Por: Ednalva Freire Caetano

Sereníssimo Paulo:

Tenho dialogado com você sempre através das doze cartas que você escreveu às diversas comunidades cristãs, com as quais se preocupava profundamente, sobretudo quanto à manutenção dos princípios e valores cristãos tão necessários aos que professavam a nova fé. A sua insistência em relação a esses povos é a mesma que me levou a escrever as quatro cartas anteriores. Hoje, porém, eu quero conversar com você a respeito da única carta pessoal que você escreveu, ou seja, a carta a Filemon.

Enquanto as doze cartas às comunidades foram escritas, ao que tudo indica, em vários momentos e depois compiladas em documento único, a de Filemon parece ter sido escrita em um único pergaminho e de uma só vez. Escrever cartas no século primeiro da era cristã não era uma tarefa simples. E você estava preso em razão das suas pregações sobre um Deus que não era o deus de Roma, senhora do mundo. Por que essa insistência dos homens em fabricar senhores do mundo quando há espaço onde todos podem viver em harmonia, respeitando as individualidades? Tem que haver sempre um senhor do mundo? Do alto dos seus dois mil anos você bem que podia me dar uma resposta! Ou será que é uma questão de tempo de serviço já que existem aqueles que possuem mais de cinco mil anos?

Confesso também que comecei a pensar em tudo que está acontecendo com um olhar mais dirigido à cada pessoa do que às comunidades. E isso me inquieta mais ainda. Penso em Dariya, Lyuba, Yana, Ruslan, Yaroslav, Pavlo (seu homônimo) como você pensou em Filemon. Mas eu não posso escrever a cada um deles e acredito que se o fizesse eu não teria sobre eles o mesmo peso que você tinha sobre o seu irmão na fé. “…para te não dizer que ainda mesmo a ti próprio a mim te deves.” Eles não me devem nada e acredito também que não devem a ninguém o preço que pagam individualmente por uma vontade que não se dobra. Penso em Artyom Datsishin, bailarino principal da Ópera Nacional da Ucrânia, que se apresentou em todo o mundo ao longo de sua carreira, e que nunca mais encantará aos homens mostrando toda a beleza da sua dança. No libreto do momento, só os horrores da guerra prevalecem.

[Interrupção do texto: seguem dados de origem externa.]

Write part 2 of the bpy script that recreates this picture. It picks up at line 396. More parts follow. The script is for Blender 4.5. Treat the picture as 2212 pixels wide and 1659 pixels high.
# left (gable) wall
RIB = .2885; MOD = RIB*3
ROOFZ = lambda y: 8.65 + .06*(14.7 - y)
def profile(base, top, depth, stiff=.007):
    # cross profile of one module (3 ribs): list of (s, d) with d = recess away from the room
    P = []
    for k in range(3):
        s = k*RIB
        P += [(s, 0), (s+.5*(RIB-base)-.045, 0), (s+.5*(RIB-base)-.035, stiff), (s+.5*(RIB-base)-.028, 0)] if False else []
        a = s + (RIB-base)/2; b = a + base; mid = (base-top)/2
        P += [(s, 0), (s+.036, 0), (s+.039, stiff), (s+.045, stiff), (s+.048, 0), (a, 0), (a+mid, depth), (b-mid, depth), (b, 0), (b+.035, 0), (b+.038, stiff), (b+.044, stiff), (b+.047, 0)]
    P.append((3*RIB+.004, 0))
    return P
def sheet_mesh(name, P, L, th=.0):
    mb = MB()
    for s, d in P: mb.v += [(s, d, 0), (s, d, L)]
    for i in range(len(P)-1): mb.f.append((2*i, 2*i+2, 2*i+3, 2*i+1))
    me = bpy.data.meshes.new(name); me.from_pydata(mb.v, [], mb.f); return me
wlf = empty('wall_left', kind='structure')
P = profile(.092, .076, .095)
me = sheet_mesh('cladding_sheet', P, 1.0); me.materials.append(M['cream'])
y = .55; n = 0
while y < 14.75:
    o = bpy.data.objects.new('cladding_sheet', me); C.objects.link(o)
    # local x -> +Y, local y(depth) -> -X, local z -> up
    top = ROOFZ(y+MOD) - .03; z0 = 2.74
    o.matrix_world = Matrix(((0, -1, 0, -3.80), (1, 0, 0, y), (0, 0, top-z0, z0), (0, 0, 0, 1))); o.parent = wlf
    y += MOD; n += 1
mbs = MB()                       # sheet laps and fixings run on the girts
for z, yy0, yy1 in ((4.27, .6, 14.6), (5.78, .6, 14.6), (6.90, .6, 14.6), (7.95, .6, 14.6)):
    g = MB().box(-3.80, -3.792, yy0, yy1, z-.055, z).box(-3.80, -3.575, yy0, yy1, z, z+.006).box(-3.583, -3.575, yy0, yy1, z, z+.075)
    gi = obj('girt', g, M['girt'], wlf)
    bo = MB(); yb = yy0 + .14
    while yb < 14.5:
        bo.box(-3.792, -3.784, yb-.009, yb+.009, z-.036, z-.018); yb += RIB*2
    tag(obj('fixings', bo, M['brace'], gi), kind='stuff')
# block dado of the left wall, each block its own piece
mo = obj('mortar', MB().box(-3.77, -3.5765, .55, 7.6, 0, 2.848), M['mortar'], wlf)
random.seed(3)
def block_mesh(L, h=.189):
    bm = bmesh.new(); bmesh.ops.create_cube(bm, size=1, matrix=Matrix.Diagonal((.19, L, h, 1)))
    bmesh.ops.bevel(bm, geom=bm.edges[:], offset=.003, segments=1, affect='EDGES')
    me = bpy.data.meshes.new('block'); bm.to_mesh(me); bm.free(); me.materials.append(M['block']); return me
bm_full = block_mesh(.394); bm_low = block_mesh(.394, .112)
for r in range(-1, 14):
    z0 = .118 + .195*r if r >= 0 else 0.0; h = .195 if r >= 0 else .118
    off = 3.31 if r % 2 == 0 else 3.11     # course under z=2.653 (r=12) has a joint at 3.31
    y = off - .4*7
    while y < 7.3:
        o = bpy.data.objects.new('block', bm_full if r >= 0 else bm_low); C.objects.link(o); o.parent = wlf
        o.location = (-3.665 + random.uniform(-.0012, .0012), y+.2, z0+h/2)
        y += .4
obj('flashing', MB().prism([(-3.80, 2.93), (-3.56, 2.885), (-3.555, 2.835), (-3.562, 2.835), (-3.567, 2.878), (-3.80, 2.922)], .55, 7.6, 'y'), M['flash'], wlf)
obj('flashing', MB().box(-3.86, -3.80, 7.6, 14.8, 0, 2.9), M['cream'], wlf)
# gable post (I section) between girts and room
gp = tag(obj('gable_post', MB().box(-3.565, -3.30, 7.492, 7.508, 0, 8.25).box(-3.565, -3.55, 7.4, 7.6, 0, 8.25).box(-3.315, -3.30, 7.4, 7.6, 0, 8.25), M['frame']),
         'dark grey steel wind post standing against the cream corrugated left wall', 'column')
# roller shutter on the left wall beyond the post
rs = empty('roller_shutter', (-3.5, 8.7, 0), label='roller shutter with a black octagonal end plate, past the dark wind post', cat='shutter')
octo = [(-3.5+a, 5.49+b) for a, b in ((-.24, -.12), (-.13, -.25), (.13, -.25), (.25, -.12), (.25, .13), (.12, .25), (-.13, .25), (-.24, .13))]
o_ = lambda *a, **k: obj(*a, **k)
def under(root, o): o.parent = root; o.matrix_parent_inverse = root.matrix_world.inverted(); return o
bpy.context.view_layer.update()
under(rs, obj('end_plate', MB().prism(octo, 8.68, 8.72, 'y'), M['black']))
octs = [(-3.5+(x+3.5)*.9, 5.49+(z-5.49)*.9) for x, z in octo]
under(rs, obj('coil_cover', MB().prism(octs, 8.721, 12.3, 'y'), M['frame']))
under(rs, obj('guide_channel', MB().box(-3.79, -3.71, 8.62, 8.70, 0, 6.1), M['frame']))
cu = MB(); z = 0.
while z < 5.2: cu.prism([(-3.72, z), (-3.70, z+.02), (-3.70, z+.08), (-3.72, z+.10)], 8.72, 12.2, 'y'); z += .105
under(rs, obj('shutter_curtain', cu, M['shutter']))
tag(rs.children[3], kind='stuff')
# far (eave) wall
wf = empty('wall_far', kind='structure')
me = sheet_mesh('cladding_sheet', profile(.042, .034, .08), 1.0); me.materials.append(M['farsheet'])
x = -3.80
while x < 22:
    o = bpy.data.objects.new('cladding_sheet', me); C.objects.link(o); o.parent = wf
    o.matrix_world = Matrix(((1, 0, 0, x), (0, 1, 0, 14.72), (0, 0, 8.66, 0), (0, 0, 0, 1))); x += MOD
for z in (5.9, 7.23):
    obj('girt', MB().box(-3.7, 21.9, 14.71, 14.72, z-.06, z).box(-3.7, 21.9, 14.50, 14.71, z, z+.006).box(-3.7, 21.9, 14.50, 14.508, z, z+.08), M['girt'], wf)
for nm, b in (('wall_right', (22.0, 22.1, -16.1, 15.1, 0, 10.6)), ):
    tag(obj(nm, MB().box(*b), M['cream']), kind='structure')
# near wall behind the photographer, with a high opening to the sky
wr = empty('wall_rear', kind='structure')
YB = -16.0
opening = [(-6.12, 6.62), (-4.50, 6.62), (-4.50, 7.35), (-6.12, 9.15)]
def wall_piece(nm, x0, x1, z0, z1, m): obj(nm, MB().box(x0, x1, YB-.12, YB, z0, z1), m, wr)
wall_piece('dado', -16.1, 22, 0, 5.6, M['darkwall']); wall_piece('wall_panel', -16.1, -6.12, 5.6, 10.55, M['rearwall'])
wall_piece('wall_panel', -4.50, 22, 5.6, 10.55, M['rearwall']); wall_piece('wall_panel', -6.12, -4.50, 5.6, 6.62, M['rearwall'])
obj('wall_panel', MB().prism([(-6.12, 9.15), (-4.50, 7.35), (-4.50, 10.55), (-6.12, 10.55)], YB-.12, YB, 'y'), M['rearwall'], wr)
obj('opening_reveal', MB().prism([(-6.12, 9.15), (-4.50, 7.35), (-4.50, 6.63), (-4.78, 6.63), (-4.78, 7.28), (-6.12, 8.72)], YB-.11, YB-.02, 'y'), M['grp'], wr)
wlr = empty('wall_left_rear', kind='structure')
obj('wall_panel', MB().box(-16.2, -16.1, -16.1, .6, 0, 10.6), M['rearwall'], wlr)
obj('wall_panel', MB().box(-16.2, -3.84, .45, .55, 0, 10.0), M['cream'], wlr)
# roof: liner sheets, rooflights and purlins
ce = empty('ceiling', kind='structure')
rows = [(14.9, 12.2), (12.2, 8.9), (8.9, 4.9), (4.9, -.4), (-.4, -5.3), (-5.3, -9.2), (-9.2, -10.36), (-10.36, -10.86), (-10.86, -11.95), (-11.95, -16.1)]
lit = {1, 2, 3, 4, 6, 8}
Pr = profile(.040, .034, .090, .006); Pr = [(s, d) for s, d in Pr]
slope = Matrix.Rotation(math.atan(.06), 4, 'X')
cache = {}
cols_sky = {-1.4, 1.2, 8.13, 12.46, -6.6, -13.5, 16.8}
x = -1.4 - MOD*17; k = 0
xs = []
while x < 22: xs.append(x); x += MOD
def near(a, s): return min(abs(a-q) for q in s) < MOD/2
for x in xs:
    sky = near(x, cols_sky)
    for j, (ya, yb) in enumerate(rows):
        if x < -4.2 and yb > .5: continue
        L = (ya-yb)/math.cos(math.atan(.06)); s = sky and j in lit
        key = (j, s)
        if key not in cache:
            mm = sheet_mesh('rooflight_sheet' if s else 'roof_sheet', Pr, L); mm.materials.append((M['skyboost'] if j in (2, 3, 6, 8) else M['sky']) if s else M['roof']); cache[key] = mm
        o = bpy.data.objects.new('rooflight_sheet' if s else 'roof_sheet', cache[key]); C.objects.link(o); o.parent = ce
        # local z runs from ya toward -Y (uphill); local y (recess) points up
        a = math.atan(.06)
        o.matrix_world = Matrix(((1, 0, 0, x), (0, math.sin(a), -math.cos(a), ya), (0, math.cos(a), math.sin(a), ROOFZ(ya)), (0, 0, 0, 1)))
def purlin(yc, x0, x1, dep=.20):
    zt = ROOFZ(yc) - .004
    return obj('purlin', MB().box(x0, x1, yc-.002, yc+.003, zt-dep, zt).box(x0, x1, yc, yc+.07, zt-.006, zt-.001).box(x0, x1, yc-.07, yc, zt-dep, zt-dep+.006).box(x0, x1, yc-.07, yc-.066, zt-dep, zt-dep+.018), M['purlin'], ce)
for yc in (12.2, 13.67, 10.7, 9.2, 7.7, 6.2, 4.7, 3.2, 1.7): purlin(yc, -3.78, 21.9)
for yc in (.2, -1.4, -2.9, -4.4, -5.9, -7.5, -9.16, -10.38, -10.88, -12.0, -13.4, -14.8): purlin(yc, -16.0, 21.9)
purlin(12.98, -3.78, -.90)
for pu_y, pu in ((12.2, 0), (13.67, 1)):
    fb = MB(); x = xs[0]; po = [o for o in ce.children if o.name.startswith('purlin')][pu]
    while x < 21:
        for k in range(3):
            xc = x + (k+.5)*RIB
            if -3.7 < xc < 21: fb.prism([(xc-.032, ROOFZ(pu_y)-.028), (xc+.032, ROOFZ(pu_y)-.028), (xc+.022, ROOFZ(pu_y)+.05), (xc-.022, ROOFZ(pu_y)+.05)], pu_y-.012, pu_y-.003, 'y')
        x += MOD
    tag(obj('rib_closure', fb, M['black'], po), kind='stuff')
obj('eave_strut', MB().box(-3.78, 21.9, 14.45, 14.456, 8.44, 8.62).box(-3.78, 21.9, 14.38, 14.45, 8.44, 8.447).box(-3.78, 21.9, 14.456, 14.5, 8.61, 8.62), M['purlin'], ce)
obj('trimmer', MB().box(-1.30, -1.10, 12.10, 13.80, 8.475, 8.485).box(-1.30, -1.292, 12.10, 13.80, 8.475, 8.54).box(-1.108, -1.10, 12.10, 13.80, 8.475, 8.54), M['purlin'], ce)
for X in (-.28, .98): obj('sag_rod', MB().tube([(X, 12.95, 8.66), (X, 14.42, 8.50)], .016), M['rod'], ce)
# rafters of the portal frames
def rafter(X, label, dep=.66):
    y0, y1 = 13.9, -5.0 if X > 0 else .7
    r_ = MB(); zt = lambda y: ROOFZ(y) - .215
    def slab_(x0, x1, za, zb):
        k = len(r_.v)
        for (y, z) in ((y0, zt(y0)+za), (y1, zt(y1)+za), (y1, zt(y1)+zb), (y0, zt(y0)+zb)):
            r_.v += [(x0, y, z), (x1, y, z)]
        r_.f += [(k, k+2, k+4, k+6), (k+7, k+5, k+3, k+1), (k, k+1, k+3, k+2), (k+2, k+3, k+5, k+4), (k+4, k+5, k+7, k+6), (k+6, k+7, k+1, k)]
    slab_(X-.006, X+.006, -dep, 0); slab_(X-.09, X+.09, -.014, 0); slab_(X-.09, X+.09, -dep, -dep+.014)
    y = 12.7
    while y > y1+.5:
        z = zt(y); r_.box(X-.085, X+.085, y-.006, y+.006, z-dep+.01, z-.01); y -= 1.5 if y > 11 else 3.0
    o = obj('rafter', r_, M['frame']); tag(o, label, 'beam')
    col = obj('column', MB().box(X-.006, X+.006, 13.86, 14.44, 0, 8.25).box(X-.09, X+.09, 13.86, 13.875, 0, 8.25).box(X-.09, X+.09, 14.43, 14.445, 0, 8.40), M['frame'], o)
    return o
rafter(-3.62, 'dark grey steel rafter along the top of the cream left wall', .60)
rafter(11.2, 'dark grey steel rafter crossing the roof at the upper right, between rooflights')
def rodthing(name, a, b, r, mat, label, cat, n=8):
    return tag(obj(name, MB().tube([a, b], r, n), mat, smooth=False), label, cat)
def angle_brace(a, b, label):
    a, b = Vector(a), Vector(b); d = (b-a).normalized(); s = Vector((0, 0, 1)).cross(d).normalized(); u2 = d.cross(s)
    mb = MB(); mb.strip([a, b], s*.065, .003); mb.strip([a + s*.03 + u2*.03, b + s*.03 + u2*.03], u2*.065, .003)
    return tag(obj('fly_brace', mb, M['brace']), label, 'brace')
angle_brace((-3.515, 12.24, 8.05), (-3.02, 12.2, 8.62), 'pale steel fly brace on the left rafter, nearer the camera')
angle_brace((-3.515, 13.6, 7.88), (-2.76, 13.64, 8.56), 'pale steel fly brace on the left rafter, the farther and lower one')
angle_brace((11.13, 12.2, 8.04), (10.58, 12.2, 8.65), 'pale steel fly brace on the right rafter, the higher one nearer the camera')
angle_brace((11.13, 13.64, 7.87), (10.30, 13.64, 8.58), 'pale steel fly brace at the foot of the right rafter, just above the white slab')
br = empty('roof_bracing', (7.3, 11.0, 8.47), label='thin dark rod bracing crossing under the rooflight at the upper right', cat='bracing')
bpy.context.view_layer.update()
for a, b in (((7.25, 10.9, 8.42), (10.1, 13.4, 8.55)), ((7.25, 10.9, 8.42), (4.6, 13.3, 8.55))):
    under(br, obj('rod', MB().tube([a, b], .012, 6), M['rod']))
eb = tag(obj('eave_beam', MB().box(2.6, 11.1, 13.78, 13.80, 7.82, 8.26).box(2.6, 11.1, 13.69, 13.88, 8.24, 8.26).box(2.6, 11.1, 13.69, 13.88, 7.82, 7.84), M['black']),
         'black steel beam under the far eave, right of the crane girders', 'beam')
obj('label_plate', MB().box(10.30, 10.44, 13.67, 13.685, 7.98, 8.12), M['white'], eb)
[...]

Mas voltemos à sua carta pessoal. Nela você insiste junto a Filemon cobrando dele a aplicação dos valores cristãos à realidade social, pedindo que ele perdoe e liberte um escravo. E me ocorre que você, responsável que se considerava pela doutrinação e manutenção das igrejas cristãs como um todo muito maior, parou para dirigir o seu olhar pessoal a um indivíduo.  Naquele momento você deve ter pensado que se não há individuo não há comunidade, ou povo, ou nação. As casas, os prédios e até os monumentos poderão ser reconstruídos os homens jamais. Não há reparos para os que forem mutilados. Os mortos serão definitivamente enterrados. Como pensam os que destroem os indivíduos em nome de uma causa? Que causa será essa? A causa dos-não-alguém? Será que os senhores do mundo almejam uma terra povoada de robôs já que o pensamento homogêneo não condiz com o desejo de liberdade intrínseca à natureza humana? Se até Deus concedeu ao homem o livre arbítrio quem são eles para cercear esse direito?

Aqui entre nós, em algum momento dessa turbulência você pensou em caminhar junto com esses peregrinos, obrigados a deixarem as suas casas e a sua pátria, como Jesus caminhou com os seus discípulos no caminho de Emaús?

É isso Paulo, sou só dúvidas e questionamentos. Com certeza não sou uma boa cristã embora tenha lido todas as suas cartas. Sei que você também está lendo as minhas e, já que você se encontra ao lado Dele, imagino que está preparando uma resposta. Só peço humildemente que não demore muito. O tempo está conspirando contra Dariya, Lyuba, Yana, Ruslan, Yaroslav, Pavlo e tantos outros.

Confusamente,

Nadezhda

P.S. Nadezhda significa Esperança em Ucraniano. Mas isso você sabe!